あれは確か、私が小学5年生の冬だったと思う。
世の中は、Jリーグが開幕して数年、サッカー人気も絶頂期。
このまま日本の国技はサッカーになるんじゃないか、っていうくらいの盛り上がりだったのを覚えています。
そんな中で、当時私はバレーボールに勤しんでいた訳ですが、バレーボールって夜の体育館で「ママさんバレー」とも一緒に練習するんです。
そのママさんが、年明け早々に大騒ぎ。
話を聞くと、高校サッカーでめちゃくちゃカッコイイ選手がいて、もう黙ってられないという感じでした。
それが、「川口能活」という選手。
ご存知の方も多いと思いますが、後に日本を代表するゴールキーパーになる選手ですね。
冬の高校サッカー選手権大会に、静岡県代表の清水商業高校の主将として出場。
それはもう、伝説になるくらいカッコ良かったですよ。
私自身、それからずっと川口選手が気になって、プレーを見続けて来ました。
やっぱり、カッコイイ。
それは、ビジュアルじゃないんですよね。
もちろん、ビジュアルもカッコイイのは言うまでも無いですが。
私が本当にカッコイイと思うのは、そのスタンスでありブレイクスルー。
今まで、サッカーのゴールキーパーって、どこか「暗い」「技術が無い」「ただデカいだけ」というイメージが強かったと思います。
学校の授業でサッカーをやっても、キーパーはつまらないし、痛いし、交代しながら嫌々やる、という感じで。
でも、それを変えたのが川口選手だと思うんですよね。
正確なキック、フィードからの攻撃の起点。
シュートは前に出て止める、そもそも打たせないフットワークや読み、が鋭い。
ゴール前では超人的な反応で、脅威のPKストップ率。
今まで、「ゴールキーパーだから必要無い、仕方無い」と思っていたところを、どんどん壊していく。
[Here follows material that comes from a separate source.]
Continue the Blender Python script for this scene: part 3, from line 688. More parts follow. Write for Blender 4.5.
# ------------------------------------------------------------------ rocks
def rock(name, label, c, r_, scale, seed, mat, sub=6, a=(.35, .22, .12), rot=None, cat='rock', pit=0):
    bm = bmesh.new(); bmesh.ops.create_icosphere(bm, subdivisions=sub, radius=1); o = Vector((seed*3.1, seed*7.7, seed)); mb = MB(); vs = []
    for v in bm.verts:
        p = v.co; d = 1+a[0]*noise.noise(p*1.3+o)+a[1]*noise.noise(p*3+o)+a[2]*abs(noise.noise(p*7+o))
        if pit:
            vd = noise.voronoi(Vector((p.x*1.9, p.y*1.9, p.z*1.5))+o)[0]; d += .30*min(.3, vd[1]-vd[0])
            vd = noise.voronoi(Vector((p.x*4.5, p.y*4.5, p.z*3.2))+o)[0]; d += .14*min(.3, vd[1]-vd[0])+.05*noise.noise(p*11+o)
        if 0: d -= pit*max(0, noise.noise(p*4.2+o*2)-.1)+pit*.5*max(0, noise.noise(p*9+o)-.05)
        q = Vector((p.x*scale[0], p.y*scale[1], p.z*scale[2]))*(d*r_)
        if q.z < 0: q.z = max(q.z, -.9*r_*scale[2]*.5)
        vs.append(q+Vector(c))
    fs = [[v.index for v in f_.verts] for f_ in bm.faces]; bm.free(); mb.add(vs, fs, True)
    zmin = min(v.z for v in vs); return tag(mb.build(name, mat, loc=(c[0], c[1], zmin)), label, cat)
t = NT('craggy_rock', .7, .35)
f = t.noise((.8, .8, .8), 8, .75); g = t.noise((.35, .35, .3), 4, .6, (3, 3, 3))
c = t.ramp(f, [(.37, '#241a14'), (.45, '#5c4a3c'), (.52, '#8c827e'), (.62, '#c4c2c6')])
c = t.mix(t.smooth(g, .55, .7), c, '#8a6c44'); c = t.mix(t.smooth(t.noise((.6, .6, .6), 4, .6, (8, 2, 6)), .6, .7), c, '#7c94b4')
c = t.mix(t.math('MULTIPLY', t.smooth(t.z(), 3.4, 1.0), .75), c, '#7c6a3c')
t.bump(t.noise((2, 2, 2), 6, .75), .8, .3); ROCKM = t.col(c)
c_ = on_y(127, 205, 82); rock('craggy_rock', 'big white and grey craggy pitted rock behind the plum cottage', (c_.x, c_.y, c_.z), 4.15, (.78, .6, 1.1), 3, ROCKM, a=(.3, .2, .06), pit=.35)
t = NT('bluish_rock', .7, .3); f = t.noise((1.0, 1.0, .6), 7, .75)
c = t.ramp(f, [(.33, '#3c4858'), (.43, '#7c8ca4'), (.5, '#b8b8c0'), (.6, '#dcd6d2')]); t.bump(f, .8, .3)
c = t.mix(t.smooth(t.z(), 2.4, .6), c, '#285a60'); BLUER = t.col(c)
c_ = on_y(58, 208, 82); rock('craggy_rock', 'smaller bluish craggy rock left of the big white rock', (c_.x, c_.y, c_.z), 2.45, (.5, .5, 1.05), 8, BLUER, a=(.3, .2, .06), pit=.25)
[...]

もしかしたら、当時の世界ではそれが当たり前だったのかも知れないですが、まだまだ閉鎖的で情報も少なかった日本で、それが出来たのって本当に凄い。
練習量、勝利への意志、並大抵のものでは無かったはず。
それに、周囲からの反発や稀有な目で見られることも多かったでしょう。
それに対する覚悟があったからこそ、今年まで現役を続けていけたんじゃないかなと。
そしてこれは、雲の上の存在の人の話ではない、私たち自身のテニスだって同じことが言えるんだと、私が考えています。
長くテニスを続けていく為に、必要なものは何か。
T-PRESSではずっと、同じテーマで記事を書いています。
「全てはヒント、全てはアナタ次第」ということ。
自分自身で自己を確立して、ブレイクスルーも厭わない姿勢、がテニスにも求められているんです。
周りがやっていないこと、気付いていないことにこそ、チャンスはある。
ただし、それをやるには強い意志、継続する強さ、周りからの目に耐える力、が必要です。
私自身も、多くのことに迷い、恐れ、立ち止まりたくなる時があります。
でも、そんな私の背中を押してくれるのは、この川口選手のように自ら道を切り開いていったカッコイイ先輩たち。
そして、志同じくテニスにチャレンジする、みなさん一人一人。
私も負けずに、頑張っていきます。